I was not entirely comfortable with the location chosen in our first years. We live with the natural tendency to want things to be better, but we needed to live according to our means. Somewhere less expensive would suit us, I felt. 'We used to meet at Lincoln Haven,' said one of my colleagues. 'Try that.' We had a look at this Presbyterian-owned conference centre in the hills of KwaZuluNatal. We liked it; it may not have had a five star rating, but the atmosphere seemed right. The following two years we met there.
By now the Truth and Reconciliation Commission was in full swing. I'd met, listened to and even challenged its chairman, Desmond Tutu, as he addressed the South African Council of Churches. He was gracious enough to acknowledge my contribution, questioning the need to resort to traditional ritual cleansing as part of the process. 'You have a point,' he said, 'I'll keep it in mind.' I left that meeting with an even clearer understanding of what we needed to do. Further consultation was necessary, but a pattern was starting to take shape. It had to start with personal commitment. Only then could I make a call for others to join us in the process of reconciliation. I had sensed in some to whom I had listened in our early years back in South Africa a deep pain caused by the apartheid past, in others guilt. Others felt it was best just to forget about the past. I felt we needed to start by addressing these issues in top leadership. Where better to start than in the meeting with executive officers? It would be Lincoln Haven.

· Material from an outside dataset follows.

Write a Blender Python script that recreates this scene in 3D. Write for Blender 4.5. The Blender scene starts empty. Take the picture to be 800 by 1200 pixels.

Apart from the usual business agenda, a day would be set aside as a retreat. We invited former road-walking champion turned Methodist minister, Athol Jennings, to facilitate the day. He was on staff of the Vuleka Trust, a Zulu word meaning awakening. They aim to be 'a world awakened to a new way of living'. That's what I was hoping for me and for South Africa. The day introduced us to the sometimes painful experience of self-examination, encouraging a process that helps a person who feels they are a victim to become a survivor and then a wounded healer. Some colleagues were willing to 'open up', speaking of many experiences, ranging from domestic abuse to the impact of apartheid. But one challenged me over the coffee break. 'Why do we have to waste time on this?' he asked. 'We need to get on with planning for the future.'
We left Lincoln Haven recognising that there was more work to be done, but eventually reached a point where we felt the need to document a submission to the Truth and Reconciliation Commission. We wanted to say that we regarded our denominational silence over apartheid as implying a tacit acceptance of this. Ecumenical Relations Secretary, Brian Tuck drafted the letter. We were back at Lincoln Haven for the executives to consider it in small groups and then in plenary session. The conference requested just one inclusion - that the submission was made with deep respect for our predecessors.
I was the first signatory, but all present endorsed the letter. I sensed the depth of emotion. Unrehearsed and on the spur of the moment, I asked Margaret to pop into the kitchen. She returned with a loaf of bread which I proceeded to break, sharing it with all present. There were tears; there were hugs. As I come to think of it, perhaps this was the kind of ritual cleansing Desmond Tutu had in mind.
Salvation Army history records aspects of the process; dissertations have been written about it. This was by no means the end of the story. The legacy of our pasts does not disappear quickly or easily. The factors that victimise or make us feel victims return all too easily. We may not be able to return to a Lincoln Haven, but the disciplines of lent: reflection and finding fresh direction can help. Meanwhile the plight of India's Dalits remains, climate change accelerates and cyclones continue; racism, HIV and crime have not disappeared. And there's even more to contend with these days. Besides, at the heart of it all are human attitudes and behaviour; these are still the essence of it all.